Saturday, March 8, 2014

"Get Better Soon", dev diary 2: character art and production value.


This is a development diary series for "Get Better Soon", a commissioned game I'm making for Different Games 2014. If you want to see it and play it, then sign-up to attend Different Games in April in NYC (for free!)

Bodies, much like video games, are routinely commodified -- there are "cheap"-looking and "expensive"-looking bodies. Society devalues and discriminates against certain body types, while affording privileges to other body types. We read video games in much the same way, based on the shape of the game's body... the packaging and production values, and/or "paratext", of a game. Production values are a relatively quantifiable way to impress people and convince them to pay $60 USD for a set of mechanics that have remained virtually unchanged for decades.

What if "queer games" weren't popularly characterized by the do-it-yourself gumption of personal stories, expressed predominantly through webpage text, by artists with few resources? What if Electronic Arts directed their next-gen AAAAA commando-developer divisions to build big budget romantic comedies about time-travelling transgender witches who critique Foucault?...

(I'm not trans and I don't personally have access to that lived experience, so I'm not going to make a transgender witch timetravel game. Though that'd be cool. Maybe that'll be the basis of a collaboration in the future!...)

Positing this future involves perpetuating (but also hopefully co-opting) the industry's obsession with production value. Because I have neither the skillset nor the time to achieve the "expensive" look on my own, I must mimic the industry's mode of production: (a) I prepare reference material for an asset and (b) I pay a developer a wage to produce the asset. How could "different games" be different? Maybe by being the same.

So I've hired the talented freelance 3D game artist Kris Hammes to craft an "expensive" NPC character model of a shirtless dude.


One of the first steps of any project involves research and collecting reference material. When collaborating with someone else, this phase is especially important because it'll help ground you within the same space and help you coordinate. To do that, I've assembled a moodboard, pictured above, to send to Kris.

The words "shirtless dude" are treacherous because we all have different concepts of shirtlessness and dudeness. Moodboards and visual references let us be more specific in a way that can't be easily verbalized.

The goal of the moodboard is repetition: when you see many different takes on the same thing, you begin to detect key patterns and details common to all of them. (e.g. jawlines, proportions, nipple placement...) So now, when I send that moodboard to Kris, we don't have to rely on the imprecision of words. Instead, the images kind of speak for us, between us, or maybe at least a trained artist can glean something from the photos that I can't. In my references, I included material outside of games (the actor James Wolk) as well as material from games (the "new Dante"  from Devil May Cry 5).

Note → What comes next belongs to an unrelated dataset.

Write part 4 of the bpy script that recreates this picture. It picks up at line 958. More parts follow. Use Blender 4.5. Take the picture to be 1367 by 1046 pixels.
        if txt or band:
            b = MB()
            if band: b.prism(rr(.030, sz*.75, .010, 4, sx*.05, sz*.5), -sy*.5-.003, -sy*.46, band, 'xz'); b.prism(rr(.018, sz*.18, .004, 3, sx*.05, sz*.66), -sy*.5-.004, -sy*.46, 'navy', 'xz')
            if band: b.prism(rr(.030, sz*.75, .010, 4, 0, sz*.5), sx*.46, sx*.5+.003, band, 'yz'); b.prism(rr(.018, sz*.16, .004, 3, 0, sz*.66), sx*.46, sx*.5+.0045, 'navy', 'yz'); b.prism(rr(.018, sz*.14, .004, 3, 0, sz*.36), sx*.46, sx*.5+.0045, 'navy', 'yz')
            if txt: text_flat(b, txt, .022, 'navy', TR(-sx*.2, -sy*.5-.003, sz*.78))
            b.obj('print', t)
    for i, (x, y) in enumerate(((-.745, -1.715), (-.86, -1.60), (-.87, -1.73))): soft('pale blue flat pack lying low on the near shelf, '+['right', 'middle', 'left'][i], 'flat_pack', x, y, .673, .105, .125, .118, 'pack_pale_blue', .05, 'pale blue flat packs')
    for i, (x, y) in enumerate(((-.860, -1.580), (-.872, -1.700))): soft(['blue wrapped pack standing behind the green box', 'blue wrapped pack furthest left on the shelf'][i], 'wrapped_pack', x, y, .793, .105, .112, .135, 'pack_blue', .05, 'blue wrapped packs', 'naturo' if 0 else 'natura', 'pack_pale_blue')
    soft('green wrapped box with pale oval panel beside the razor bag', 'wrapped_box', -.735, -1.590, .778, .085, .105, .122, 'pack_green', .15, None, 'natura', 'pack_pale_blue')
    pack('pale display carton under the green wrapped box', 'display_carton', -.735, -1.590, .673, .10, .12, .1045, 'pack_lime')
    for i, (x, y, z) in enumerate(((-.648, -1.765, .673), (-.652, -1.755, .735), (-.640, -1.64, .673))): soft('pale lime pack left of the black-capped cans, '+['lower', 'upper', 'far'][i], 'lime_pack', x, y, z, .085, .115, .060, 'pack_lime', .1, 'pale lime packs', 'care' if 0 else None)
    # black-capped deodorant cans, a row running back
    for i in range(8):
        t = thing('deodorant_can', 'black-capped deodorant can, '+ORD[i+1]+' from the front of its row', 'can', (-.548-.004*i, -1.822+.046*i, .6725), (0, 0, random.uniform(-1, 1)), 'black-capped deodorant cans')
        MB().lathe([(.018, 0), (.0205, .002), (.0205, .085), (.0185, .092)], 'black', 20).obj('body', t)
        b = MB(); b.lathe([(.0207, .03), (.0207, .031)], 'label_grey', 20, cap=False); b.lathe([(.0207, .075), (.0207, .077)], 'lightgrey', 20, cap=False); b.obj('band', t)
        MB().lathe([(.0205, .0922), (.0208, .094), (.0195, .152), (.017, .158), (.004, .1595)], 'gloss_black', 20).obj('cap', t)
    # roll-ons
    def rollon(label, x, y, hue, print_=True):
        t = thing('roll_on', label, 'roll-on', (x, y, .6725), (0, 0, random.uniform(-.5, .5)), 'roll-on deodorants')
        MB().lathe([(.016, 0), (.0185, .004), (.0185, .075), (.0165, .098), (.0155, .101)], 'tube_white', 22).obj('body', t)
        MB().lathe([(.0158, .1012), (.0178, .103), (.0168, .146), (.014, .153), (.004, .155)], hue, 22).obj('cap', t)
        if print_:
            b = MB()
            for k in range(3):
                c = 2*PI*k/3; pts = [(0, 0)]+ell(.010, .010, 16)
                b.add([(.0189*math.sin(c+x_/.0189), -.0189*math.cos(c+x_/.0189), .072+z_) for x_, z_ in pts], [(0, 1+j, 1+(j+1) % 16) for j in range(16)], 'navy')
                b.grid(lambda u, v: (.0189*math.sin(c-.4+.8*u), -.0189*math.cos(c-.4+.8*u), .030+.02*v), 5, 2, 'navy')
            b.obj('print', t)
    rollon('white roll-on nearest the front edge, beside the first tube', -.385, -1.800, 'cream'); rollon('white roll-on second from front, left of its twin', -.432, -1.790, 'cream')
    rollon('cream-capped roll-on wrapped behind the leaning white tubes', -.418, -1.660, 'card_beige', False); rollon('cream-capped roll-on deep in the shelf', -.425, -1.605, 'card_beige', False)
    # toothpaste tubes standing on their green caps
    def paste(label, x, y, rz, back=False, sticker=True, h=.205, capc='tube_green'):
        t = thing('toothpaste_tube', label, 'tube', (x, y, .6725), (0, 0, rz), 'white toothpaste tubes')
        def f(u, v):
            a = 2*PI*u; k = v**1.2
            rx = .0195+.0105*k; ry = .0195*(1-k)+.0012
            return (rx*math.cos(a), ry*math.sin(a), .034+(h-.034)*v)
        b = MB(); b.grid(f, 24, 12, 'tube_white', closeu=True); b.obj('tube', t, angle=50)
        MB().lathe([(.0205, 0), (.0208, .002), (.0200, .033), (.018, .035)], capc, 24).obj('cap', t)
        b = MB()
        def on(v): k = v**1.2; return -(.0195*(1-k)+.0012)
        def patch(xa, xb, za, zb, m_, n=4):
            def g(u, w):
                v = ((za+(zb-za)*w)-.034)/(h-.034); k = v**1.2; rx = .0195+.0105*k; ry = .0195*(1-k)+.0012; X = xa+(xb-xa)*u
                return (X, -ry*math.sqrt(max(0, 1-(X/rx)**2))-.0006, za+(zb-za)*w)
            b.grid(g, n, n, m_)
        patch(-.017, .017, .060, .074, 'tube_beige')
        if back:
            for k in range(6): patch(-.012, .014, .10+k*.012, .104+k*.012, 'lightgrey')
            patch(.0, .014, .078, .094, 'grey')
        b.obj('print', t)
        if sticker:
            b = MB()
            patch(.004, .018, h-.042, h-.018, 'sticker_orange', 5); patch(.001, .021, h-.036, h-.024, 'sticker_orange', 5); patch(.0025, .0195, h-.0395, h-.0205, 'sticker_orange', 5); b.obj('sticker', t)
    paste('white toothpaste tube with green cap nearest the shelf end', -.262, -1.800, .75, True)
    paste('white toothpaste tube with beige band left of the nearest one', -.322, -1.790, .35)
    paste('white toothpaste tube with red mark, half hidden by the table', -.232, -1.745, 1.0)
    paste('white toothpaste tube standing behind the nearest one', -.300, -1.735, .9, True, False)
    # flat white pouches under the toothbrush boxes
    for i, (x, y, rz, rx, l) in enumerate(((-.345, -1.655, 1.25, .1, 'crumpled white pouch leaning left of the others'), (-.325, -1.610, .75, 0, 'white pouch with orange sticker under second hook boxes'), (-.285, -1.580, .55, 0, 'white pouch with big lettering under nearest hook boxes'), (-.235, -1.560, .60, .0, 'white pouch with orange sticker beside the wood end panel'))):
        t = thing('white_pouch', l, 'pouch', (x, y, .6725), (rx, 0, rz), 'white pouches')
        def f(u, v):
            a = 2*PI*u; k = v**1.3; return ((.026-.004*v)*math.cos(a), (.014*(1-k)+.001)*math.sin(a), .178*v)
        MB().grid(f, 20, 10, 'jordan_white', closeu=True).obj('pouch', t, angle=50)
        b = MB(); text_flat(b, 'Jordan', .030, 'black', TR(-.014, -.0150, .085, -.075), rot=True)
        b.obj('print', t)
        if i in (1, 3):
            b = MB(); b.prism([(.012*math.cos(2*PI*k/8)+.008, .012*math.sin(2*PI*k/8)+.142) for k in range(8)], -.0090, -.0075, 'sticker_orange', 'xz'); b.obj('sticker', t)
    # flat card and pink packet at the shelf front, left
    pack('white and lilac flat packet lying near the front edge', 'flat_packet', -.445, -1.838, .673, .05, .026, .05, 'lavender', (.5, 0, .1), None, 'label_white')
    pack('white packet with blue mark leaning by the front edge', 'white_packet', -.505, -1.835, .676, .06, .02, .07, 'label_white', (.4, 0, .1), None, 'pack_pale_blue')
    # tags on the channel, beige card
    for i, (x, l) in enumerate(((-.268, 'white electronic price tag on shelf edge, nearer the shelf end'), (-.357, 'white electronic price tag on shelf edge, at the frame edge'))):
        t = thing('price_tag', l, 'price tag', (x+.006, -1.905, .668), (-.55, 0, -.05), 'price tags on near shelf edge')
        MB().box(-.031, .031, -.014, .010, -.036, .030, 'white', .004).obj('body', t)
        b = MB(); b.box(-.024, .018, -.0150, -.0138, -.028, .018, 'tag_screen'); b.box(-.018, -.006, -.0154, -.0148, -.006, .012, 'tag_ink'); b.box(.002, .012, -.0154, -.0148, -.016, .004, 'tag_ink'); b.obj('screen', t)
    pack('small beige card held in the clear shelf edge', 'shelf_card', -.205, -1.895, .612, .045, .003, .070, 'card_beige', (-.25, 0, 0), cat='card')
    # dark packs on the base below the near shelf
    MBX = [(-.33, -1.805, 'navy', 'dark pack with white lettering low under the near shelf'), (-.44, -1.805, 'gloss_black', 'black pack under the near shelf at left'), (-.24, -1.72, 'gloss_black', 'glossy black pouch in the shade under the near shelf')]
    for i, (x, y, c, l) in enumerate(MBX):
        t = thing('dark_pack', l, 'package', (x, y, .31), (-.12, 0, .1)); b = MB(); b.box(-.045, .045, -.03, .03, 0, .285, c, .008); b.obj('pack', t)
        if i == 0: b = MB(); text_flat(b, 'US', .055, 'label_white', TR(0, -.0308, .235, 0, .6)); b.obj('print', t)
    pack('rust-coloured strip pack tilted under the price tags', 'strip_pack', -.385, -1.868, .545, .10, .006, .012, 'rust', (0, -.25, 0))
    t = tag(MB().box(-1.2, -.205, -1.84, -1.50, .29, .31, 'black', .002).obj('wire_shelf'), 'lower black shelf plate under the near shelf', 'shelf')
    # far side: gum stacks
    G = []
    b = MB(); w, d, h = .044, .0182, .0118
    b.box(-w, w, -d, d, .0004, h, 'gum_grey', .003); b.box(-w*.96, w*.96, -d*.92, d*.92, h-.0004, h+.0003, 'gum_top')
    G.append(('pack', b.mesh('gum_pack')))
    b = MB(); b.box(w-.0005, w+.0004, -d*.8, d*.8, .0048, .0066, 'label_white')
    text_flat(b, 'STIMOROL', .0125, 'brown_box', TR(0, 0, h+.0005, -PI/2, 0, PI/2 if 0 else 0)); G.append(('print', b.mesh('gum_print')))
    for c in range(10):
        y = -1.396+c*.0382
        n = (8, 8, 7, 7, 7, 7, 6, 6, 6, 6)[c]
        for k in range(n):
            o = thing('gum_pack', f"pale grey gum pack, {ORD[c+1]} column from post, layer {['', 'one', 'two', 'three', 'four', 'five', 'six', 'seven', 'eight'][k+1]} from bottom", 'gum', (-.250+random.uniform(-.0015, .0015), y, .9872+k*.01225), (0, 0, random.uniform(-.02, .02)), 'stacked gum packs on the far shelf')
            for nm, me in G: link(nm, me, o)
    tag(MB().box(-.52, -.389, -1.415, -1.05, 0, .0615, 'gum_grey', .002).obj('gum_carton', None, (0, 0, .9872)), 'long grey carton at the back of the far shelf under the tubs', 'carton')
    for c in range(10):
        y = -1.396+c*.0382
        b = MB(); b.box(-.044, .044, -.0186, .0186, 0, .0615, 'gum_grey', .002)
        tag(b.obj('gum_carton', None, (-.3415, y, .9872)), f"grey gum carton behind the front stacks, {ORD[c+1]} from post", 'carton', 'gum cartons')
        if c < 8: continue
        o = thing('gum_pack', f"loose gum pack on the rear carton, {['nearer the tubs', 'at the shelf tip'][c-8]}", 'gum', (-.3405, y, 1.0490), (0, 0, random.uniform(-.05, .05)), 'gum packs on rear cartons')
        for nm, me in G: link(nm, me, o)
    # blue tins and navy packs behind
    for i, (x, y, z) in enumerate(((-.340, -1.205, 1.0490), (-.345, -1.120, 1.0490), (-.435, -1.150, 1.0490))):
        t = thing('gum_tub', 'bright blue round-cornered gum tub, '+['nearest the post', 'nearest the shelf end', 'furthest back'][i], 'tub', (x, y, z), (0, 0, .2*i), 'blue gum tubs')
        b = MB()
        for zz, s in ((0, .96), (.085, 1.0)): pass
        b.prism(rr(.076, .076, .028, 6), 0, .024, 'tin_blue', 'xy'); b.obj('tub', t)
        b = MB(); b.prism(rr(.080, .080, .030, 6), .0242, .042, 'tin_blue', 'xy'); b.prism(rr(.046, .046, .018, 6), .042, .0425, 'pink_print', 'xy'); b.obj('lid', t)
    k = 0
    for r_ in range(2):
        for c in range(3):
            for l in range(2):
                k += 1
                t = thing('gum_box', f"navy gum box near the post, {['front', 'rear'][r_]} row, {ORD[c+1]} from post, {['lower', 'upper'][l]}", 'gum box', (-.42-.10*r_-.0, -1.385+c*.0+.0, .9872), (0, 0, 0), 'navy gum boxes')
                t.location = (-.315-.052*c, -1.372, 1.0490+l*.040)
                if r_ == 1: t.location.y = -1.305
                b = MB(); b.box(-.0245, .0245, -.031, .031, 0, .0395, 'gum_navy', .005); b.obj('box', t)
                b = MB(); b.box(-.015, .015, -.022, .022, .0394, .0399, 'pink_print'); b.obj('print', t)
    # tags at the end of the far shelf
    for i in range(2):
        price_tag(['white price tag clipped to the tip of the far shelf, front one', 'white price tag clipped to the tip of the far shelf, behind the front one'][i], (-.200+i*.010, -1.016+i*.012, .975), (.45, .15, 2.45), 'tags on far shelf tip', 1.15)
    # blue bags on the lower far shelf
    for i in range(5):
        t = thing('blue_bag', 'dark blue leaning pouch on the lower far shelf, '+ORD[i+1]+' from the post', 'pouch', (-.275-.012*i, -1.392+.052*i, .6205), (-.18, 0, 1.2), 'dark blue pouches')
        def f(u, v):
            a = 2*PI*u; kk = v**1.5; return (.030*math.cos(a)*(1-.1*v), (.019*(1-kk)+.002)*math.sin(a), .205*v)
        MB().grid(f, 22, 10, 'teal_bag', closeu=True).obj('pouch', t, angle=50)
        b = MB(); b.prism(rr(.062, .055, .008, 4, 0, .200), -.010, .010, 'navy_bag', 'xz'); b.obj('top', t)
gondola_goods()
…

From there, Kris begins a high polygon "sculpt" -- he establishes rough proportions and muscle groups, without much concern for how quickly it will render on your computer. Is the jawline too much like a super model? Are the ab muscles too defined? Notice the sculpt looks like it's made out of red wax... at this early point in production, it's not about the polygons or surface treatment, it's more about the base concept and how to express it in 3D forms.

When you look at this body, what do you see? What would society assume about this person? What will you think when you see a hundred clones of him, gyrating their DirectX11-powered hips on a pulsing dance floor?

You're right, his butt should be bigger.